Earlier this year, the president and founding member of the International Gramsci Society, Valentino Gerratana, celebrated his eightieth birthday. While extending to him our best wishes, we seize this opportunity to express profound appreciation for his enormous contributions to the preservation and transmission of Gramsci's legacy, and to the rigorous study of Gramsci's thought.
Valentino Gerratana's accomplishments are by no means limited to the field of Gramscian philology and scholarship. His wartime participation in the Resistance movement; the prominent role he played in the PCI; his collaboration in the founding of Editori Riuniti; the numerous contributions he made to political philsosphy (especially, his seminal work on Labriola); the many ways in which he enriched Italian political culture through his journalism, his interventions in some of the major debates of his time, and his other publications (including, among many other things, the edition of Giaime Pintor's writings); his academic work at the University of Salerno--all this is known to many of those closely familiar with the Italian cultural and political scene, even though Gerratana's reticence and reserve have kept him out of the public limelight. It is, however, Valentino Gerratana's work on Gramsci that has had the widest and most lasting impact, not only on Italian culture but wherever the author of the Prison Notebooks is read and studied. The enormous effort that produced the critical edition of the Quaderni del carcere continues to bear fruit. The value of that edition is manifested in the new insights into various aspects of Gramsci's thought that it continues to generate--insights that spring from and have a significant impact on a broad and variegated spectrum of fields of inquiry. As the influence and importance of Gramsci's keeps on growing--indeed, as Gramsci's work is being increasingly recognized as a "classic" of political philosophy and cultural analysis--the efforts to replicate Gerratana's philological masterpiece in other languages continue to multiply.

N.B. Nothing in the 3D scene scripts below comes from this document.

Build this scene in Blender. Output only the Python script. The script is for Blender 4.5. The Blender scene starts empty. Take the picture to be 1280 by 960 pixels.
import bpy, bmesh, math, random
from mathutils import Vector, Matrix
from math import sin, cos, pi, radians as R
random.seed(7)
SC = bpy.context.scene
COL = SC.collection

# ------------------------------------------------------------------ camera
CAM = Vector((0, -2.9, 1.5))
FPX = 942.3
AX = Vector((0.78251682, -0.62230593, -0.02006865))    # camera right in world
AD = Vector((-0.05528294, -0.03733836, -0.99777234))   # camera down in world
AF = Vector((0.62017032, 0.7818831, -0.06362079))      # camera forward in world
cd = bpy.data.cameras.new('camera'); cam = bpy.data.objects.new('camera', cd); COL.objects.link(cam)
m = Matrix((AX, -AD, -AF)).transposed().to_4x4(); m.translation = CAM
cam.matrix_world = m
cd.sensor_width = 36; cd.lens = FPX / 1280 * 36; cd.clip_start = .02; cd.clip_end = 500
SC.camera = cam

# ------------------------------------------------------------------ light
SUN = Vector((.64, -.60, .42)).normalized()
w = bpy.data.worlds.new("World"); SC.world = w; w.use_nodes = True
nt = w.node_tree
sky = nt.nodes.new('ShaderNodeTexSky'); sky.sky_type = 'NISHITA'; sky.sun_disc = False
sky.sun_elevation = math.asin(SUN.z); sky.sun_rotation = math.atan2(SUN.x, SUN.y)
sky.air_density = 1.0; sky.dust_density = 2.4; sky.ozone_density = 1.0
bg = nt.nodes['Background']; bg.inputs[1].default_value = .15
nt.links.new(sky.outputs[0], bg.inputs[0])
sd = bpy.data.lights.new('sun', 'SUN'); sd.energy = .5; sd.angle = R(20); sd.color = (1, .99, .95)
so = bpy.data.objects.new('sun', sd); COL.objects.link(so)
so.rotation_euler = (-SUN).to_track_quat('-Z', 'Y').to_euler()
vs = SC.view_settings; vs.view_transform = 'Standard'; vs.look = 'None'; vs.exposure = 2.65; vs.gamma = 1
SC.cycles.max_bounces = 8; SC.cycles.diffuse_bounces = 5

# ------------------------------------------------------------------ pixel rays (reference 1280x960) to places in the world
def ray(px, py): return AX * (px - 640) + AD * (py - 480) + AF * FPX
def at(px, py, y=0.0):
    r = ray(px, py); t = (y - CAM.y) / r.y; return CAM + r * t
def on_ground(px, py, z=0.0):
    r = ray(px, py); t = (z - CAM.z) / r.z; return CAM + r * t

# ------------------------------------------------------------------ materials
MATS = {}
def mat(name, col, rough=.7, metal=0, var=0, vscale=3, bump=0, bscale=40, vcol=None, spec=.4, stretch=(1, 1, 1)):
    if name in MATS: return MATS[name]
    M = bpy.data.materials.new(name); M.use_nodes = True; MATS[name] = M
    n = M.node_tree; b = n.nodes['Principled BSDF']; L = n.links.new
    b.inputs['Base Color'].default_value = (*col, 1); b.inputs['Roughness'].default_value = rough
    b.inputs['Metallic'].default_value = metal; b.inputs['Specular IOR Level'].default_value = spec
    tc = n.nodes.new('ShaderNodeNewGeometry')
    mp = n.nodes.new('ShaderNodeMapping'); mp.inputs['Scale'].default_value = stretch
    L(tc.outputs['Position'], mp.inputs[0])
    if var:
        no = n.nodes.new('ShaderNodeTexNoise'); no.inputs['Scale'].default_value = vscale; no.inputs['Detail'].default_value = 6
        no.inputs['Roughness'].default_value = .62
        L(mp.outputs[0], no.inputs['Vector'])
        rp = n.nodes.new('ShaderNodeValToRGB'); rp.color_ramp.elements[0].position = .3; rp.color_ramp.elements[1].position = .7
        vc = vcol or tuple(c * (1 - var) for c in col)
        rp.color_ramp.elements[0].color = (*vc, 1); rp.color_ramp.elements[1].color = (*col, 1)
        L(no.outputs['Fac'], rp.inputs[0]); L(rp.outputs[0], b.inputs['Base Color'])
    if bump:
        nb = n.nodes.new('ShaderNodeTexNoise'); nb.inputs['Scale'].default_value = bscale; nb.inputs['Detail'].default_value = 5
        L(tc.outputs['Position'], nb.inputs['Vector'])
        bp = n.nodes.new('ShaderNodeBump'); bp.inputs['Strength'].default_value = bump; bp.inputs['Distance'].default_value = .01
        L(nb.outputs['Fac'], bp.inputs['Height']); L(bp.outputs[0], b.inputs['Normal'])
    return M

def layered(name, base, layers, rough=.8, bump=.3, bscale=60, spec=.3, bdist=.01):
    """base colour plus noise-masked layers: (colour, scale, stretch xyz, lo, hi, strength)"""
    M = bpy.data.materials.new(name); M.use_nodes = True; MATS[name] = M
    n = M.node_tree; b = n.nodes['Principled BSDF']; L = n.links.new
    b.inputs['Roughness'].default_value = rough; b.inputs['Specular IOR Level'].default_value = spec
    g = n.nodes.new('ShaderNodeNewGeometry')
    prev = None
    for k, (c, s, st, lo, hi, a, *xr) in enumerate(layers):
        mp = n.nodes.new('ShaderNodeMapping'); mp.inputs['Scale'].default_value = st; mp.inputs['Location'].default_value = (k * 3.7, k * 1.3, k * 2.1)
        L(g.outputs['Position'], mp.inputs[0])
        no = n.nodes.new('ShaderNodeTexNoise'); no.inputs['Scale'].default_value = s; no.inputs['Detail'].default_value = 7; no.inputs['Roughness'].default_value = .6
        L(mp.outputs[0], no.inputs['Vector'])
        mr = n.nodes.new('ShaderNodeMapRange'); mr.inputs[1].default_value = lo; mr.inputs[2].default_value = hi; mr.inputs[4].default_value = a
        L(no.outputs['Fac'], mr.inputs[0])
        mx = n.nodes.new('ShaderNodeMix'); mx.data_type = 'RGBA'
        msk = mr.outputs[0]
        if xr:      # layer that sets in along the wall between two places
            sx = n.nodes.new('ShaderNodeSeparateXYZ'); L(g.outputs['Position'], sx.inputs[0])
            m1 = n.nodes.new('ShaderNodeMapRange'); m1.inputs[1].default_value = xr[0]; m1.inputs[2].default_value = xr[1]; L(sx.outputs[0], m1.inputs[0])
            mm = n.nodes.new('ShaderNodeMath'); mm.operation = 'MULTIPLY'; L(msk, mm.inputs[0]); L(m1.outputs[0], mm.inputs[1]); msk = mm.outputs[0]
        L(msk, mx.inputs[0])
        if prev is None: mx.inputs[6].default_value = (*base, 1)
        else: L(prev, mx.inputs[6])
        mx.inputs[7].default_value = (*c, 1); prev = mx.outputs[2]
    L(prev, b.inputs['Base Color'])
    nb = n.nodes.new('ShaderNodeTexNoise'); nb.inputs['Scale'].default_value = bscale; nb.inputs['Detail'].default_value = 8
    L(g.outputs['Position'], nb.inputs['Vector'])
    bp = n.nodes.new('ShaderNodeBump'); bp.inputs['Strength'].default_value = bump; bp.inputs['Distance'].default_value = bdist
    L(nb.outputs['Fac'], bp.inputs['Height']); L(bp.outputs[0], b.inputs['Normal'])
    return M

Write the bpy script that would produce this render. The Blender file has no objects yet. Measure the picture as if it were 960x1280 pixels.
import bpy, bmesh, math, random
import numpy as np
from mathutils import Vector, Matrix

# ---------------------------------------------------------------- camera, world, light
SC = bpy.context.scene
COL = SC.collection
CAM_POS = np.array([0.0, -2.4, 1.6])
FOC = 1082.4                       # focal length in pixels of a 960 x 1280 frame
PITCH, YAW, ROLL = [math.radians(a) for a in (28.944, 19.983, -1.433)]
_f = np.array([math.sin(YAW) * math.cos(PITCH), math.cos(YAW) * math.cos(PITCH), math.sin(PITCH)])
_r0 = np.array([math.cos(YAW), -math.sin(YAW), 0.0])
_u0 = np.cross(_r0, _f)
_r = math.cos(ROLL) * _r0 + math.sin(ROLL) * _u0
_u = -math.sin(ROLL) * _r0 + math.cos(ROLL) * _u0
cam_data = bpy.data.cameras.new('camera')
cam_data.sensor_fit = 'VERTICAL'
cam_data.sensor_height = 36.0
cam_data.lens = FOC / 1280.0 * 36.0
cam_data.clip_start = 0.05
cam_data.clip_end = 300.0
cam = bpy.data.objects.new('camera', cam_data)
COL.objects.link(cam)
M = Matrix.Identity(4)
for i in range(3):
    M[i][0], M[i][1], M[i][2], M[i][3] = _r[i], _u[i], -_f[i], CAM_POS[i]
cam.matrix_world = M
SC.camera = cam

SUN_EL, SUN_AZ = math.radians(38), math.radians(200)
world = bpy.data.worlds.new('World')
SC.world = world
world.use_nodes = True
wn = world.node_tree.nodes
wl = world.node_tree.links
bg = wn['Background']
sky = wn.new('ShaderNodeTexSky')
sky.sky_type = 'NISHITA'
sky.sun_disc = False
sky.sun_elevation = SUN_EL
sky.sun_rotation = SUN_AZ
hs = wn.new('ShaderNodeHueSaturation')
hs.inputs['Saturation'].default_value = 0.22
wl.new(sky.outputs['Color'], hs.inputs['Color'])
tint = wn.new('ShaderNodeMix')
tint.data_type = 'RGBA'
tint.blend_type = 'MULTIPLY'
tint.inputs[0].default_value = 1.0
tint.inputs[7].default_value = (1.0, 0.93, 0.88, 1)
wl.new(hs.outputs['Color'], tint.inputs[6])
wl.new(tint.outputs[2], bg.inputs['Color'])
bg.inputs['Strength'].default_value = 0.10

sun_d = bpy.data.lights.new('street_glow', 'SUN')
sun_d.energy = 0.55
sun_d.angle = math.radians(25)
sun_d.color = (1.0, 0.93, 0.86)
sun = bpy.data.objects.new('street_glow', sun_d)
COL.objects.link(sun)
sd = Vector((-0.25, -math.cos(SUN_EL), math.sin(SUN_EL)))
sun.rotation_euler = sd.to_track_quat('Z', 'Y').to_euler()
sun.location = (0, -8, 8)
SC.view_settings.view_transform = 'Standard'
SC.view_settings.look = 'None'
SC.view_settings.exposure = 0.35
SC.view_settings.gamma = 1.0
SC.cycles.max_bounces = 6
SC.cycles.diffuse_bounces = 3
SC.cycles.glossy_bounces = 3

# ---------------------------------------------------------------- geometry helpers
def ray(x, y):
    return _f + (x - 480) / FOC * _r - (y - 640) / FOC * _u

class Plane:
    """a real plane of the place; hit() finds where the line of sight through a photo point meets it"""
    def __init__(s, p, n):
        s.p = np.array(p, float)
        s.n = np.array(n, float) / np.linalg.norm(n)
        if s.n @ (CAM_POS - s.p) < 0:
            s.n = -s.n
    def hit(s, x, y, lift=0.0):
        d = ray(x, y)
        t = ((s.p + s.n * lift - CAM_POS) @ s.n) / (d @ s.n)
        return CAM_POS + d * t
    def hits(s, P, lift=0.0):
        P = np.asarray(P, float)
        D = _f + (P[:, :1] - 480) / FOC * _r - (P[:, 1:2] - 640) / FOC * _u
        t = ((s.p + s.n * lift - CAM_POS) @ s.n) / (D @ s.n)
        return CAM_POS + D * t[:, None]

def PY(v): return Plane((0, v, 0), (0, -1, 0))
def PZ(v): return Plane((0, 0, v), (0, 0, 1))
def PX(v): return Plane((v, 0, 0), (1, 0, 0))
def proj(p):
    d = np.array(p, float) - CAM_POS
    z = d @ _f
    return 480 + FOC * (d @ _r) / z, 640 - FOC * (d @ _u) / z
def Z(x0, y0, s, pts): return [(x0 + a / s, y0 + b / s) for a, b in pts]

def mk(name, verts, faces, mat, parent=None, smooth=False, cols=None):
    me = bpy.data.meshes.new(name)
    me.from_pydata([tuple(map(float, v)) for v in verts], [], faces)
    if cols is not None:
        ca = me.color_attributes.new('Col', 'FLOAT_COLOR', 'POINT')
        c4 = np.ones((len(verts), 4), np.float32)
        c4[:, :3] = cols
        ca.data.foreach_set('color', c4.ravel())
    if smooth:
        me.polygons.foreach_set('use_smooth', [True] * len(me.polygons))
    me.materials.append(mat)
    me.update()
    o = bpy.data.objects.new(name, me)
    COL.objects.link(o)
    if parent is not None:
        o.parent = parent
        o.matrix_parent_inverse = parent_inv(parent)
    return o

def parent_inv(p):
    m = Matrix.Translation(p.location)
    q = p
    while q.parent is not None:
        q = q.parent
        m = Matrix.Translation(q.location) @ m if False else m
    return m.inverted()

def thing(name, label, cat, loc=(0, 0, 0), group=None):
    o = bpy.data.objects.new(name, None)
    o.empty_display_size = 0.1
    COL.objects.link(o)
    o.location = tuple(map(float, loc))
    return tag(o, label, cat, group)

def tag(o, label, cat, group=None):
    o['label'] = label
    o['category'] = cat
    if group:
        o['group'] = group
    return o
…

This issue of the IGS Newsletter, like past issues, carries information that testifies not only to the continuing vitality of Gramscian studies but also to the diversity of fields in which his ideas and concepts have gained wide currency. Some of the uses and interpretations of Gramsci encountered today are debatable and even disturbing--see, for example, the misappropriations of Grasmci by the extreme right that are discussed by Rob van Kranenburg in this issue. Of course, the misuse and perverse instrumentalization of Gramsci's thought are not new phenomena, by any means. There is no better way to resist and refute the recurring distortions and abuses of Gramsci's legacy than by returning to the text of the Quaderni del carcere in the complete and reliable edition produced by Valentino Gerratana.